Le décret n° 2019-505 du 23 mai 2019 relatif à l'instruction par des prestataires privés des demandes d'autorisation d'urbanisme vient de paraître au Journal officiel. Il entrera en vigueur le 25 mai 2019. Présentation.

Auparavant, l'instruction des demandes d'autorisation d'urbanisme était uniquement confiée aux services publics.

Le Gouvernement avait déjà eu l'occasion de préciser, dans une réponse ministérielle publiée dans le Journal officiel du Sénat du 19 juin 2014 (p. 1473), qu'au regard des textes en vigueur, une commune ne pouvait confier l'instruction des actes d'urbanisme à des prestataires privés.

Toutefois, par un jugement du 4 mai 2017 (n° 1409329), le tribunal administratif de Lyon a jugé, à l'inverse, que les textes en vigueur, limitant les personnes pouvant effectuer de tels actes d'instruction, n'interdisaient pas pour autant aux autorités compétentes de confier l'instruction de ces dossiers à des prestataires privés.

Dans la continuité de ce jugement, un amendement au projet de loi « ELAN » (portant évolution du logement, de l'aménagement et du numérique) a proposé d'inclure explicitement une telle possibilité au sein de la loi.
Cet amendement était ainsi motivé : " pour répondre aux interrogations des autorités compétentes et stabiliser le droit des sols car il en va de la légalité des actes d'urbanisme, il est indispensable de faire préciser par la loi cette possibilité qui semble intéresser nombre de collectivités ".

Cette proposition a été contestée au cours des débats, notamment avec l'argument selon lequel " cette mission constitue un service public administratif qu'il n'est pas souhaitable d'externaliser ".

Finalement, la loi ELAN, adoptée le 23 novembre 2018 (loi n° 2018-1021), a modifié l'article L. 423-1 du code de l'urbanisme, en donnant cette possibilité de confier l'instruction des demandes d'autorisation d'urbanisme à des prestataires privés aux communes et aux établissements publics de coopération intercommunale.

Les alinéas suivants ont ainsi été insérés en fin d'article :

" L'organe délibérant de la commune mentionnée à l'article L. 422-1 ou de l'établissement public de coopération intercommunale mentionné à l'article L. 422-3 peut confier l'instruction des demandes mentionnées au premier alinéa du présent article à un ou plusieurs prestataires privés, dans la mesure où l'autorité de délivrance mentionnée au même premier alinéa conserve la compétence de signature des actes d'instruction. Ces prestataires privés ne peuvent pas se voir confier des missions qui les exposeraient à un intérêt privé de nature à influencer, ou paraître influencer, l'exercice indépendant, impartial et objectif de leurs fonctions. Ils agissent sous la responsabilité de l'autorité mentionnée au sixième alinéa, et celle-ci garde l'entière liberté de ne pas suivre la proposition du ou des prestataires. Les missions confiées en application du présent alinéa ne doivent entraîner aucune charge financière pour les pétitionnaires.
Les modalités d'application de l'avant-dernier alinéa du présent article sont précisées par un décret en Conseil d'Etat. "

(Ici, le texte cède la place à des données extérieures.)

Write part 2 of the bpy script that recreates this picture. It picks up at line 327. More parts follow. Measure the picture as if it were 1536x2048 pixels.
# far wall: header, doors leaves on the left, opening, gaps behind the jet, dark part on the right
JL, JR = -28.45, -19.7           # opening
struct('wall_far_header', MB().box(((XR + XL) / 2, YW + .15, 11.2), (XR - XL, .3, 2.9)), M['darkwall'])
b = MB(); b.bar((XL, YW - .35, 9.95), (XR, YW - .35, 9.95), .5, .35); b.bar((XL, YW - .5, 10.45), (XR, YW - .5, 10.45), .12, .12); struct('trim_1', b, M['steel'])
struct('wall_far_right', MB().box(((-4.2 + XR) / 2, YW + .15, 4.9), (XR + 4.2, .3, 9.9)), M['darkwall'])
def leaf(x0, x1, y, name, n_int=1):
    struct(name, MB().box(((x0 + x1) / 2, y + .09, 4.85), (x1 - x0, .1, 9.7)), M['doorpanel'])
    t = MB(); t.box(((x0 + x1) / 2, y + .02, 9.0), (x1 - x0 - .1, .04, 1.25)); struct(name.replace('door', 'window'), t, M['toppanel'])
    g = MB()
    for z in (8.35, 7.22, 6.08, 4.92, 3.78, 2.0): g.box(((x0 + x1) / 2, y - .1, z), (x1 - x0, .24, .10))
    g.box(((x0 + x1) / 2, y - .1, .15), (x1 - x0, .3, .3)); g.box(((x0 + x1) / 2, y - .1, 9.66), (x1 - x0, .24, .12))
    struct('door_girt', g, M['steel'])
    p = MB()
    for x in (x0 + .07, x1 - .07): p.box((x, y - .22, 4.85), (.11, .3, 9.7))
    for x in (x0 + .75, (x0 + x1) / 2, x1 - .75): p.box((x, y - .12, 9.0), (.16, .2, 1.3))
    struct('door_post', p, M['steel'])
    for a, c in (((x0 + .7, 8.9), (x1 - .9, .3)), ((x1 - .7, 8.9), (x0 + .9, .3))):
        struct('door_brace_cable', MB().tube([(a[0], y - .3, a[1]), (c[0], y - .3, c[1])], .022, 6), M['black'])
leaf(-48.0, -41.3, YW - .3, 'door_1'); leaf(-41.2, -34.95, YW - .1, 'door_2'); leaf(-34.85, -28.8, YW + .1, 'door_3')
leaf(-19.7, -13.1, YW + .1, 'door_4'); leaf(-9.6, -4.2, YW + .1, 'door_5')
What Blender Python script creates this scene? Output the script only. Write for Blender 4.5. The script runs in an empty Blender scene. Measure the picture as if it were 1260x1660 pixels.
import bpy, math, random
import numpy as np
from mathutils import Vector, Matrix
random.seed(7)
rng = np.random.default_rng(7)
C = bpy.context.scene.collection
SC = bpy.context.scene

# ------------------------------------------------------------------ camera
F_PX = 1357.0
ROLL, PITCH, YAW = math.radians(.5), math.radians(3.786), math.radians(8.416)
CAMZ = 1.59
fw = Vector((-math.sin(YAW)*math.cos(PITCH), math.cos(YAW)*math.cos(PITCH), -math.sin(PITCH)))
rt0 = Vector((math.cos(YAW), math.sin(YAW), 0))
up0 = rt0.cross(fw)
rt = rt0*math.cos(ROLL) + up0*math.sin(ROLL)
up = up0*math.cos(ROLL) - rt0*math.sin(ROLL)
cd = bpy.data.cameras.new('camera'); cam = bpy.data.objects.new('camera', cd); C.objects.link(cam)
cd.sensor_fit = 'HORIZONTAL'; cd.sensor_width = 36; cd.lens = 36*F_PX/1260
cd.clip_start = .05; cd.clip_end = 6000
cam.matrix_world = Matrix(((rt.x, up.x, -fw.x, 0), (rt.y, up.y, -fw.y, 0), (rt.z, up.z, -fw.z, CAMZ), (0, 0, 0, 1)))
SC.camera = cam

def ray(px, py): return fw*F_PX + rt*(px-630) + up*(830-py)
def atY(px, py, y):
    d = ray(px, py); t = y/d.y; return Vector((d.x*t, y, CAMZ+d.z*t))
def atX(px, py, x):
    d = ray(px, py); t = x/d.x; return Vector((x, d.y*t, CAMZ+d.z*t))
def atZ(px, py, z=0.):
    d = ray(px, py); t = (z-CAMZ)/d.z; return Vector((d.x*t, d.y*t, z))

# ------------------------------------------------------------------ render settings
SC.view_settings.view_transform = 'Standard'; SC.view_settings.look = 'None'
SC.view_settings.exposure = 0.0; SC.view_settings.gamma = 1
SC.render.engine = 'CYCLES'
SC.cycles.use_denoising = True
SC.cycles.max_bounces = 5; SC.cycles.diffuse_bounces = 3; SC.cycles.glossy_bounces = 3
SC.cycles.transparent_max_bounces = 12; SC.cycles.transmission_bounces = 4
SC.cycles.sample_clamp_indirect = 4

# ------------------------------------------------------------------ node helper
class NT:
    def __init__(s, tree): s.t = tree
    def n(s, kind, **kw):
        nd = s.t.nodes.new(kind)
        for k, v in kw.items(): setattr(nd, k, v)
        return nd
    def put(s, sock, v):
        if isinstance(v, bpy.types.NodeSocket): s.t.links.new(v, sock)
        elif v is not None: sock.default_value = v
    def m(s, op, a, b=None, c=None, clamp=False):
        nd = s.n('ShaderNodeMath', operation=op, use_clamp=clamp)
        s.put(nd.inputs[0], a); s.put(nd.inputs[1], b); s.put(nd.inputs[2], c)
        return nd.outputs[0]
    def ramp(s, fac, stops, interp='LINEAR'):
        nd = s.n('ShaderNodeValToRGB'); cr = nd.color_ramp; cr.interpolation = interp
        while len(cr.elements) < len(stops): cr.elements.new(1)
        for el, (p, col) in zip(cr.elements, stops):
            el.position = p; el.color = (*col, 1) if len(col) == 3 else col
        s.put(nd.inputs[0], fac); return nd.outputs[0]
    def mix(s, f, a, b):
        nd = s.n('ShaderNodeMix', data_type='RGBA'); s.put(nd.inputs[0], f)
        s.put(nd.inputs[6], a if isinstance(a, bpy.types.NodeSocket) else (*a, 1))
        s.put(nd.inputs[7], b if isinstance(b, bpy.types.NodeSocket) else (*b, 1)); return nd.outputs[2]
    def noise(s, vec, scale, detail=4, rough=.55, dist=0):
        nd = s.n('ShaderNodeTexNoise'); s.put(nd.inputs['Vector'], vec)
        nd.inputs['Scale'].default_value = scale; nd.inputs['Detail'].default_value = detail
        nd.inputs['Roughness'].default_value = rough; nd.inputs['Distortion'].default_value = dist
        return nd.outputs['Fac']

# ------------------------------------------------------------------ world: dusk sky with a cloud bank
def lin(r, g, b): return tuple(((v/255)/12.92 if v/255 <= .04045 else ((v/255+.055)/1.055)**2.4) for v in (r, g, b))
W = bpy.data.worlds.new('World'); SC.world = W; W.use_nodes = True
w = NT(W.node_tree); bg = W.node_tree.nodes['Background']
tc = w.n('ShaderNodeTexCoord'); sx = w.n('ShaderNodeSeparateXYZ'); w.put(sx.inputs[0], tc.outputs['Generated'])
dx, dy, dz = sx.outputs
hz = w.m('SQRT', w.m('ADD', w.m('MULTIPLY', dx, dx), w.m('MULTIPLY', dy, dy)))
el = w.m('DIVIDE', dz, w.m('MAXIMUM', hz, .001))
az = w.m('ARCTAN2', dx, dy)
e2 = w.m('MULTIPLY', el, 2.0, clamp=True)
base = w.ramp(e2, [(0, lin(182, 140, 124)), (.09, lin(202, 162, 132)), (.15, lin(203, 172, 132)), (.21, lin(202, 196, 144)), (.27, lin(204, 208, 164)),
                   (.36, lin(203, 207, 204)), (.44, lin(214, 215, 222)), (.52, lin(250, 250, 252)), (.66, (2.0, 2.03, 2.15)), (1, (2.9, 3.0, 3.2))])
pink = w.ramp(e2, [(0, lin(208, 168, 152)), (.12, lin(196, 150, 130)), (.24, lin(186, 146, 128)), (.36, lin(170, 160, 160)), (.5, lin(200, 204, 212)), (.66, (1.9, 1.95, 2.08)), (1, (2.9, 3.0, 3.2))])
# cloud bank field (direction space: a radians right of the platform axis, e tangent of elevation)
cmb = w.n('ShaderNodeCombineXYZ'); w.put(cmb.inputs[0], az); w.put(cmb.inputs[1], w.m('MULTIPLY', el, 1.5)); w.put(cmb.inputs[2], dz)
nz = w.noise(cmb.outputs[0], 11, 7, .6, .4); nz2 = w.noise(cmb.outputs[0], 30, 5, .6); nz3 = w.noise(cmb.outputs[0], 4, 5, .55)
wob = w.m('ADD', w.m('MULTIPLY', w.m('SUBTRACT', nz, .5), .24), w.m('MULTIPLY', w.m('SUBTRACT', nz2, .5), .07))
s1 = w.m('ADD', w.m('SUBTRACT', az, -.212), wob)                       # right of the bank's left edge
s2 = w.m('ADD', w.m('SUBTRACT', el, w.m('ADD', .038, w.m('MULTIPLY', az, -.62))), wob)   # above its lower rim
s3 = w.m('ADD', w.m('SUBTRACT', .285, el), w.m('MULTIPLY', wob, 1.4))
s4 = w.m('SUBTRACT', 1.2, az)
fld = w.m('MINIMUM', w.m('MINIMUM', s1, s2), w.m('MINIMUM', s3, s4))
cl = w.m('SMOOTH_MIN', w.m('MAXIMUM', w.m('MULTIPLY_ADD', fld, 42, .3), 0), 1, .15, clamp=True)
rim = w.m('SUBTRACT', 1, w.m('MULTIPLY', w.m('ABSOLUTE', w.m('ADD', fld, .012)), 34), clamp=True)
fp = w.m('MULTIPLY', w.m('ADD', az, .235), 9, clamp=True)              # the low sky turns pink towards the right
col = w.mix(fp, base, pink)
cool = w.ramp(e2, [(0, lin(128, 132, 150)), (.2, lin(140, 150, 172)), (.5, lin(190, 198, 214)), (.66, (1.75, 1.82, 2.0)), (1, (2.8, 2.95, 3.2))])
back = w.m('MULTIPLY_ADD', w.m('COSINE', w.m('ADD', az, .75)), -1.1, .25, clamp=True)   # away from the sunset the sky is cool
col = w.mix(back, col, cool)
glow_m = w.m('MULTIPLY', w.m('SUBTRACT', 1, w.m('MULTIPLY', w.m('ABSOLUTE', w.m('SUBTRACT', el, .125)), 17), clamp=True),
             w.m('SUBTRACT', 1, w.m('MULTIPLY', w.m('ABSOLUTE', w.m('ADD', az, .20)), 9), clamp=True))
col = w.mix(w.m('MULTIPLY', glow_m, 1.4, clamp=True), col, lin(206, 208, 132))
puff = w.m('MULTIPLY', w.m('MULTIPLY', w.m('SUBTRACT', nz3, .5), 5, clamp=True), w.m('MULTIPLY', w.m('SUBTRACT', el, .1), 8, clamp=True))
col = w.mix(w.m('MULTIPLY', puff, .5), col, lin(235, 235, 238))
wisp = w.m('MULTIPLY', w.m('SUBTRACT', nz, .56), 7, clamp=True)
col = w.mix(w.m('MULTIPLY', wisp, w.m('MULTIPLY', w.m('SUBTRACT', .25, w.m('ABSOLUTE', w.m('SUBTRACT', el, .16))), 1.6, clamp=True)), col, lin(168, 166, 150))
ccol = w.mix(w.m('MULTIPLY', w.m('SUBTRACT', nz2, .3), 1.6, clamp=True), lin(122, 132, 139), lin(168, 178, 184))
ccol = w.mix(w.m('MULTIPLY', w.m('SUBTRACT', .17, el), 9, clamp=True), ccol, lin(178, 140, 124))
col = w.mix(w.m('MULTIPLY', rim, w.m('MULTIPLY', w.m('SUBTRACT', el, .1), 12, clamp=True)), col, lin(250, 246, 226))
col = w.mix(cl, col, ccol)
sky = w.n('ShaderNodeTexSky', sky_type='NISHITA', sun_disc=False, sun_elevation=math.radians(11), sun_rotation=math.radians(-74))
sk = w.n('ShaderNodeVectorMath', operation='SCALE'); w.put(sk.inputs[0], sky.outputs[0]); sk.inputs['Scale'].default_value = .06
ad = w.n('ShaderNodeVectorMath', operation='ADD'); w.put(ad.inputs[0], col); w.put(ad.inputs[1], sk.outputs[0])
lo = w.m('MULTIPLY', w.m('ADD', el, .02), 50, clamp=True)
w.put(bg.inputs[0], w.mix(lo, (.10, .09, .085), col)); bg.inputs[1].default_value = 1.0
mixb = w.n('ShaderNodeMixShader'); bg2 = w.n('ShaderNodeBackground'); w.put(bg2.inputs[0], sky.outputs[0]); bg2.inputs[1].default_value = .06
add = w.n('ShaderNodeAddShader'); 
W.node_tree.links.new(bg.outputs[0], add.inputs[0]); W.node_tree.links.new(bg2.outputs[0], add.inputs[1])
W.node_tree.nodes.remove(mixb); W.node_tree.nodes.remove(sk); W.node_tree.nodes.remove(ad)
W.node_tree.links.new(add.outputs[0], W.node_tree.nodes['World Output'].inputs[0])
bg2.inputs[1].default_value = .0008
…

Ce sont ces précisions qui font l'objet du décret commenté.

Son article 1er complète simplement l'article R. 423-15 du code de l'urbanisme, en ajoutant ces prestataires à la liste des services pouvant être chargés de tels actes d'instruction, et en renvoyant aux conditions de l'article L. 423-1 précité :

" Dans le cas prévu à l'article précédent, l'autorité compétente peut charger des actes d'instruction :
a) Les services de la commune ;
b) Les services d'une collectivité territoriale ou d'un groupement de collectivités ;
c) Les services d'un syndicat mixte ne constituant pas un groupement de collectivités ;
d) Une agence départementale créée en application de l'article L. 5511-1 du code général des collectivités territoriales ;
e) Les services de l'Etat, lorsque la commune ou l'établissement public de coopération intercommunale remplit les conditions fixées à l'article L. 422-8.
f) Un prestataire privé, dans les conditions prévues au septième alinéa de l'article L. 423-1. "

Si l'on peut comprendre l'intérêt de telles dispositions pour les collectivités, il conviendra toutefois de rester attentif à leur mise en œuvre.

En effet, si cette possibilité existe désormais, il est important de souligner que les prestataires privés restent sous la responsabilité de l'autorité chargée de la délivrance de l'autorisation, et que celle-ci demeure libre dans sa décision finale.

Par ailleurs, la question des intérêts privés, " de nature à influencer ou paraître influencer, l'exercice indépendant, impartial et objectif de leurs fonctions ", est également un point qui pourrait s'avérer délicat en cas de recours contentieux contre une autorisation ayant été instruite dans ce cadre.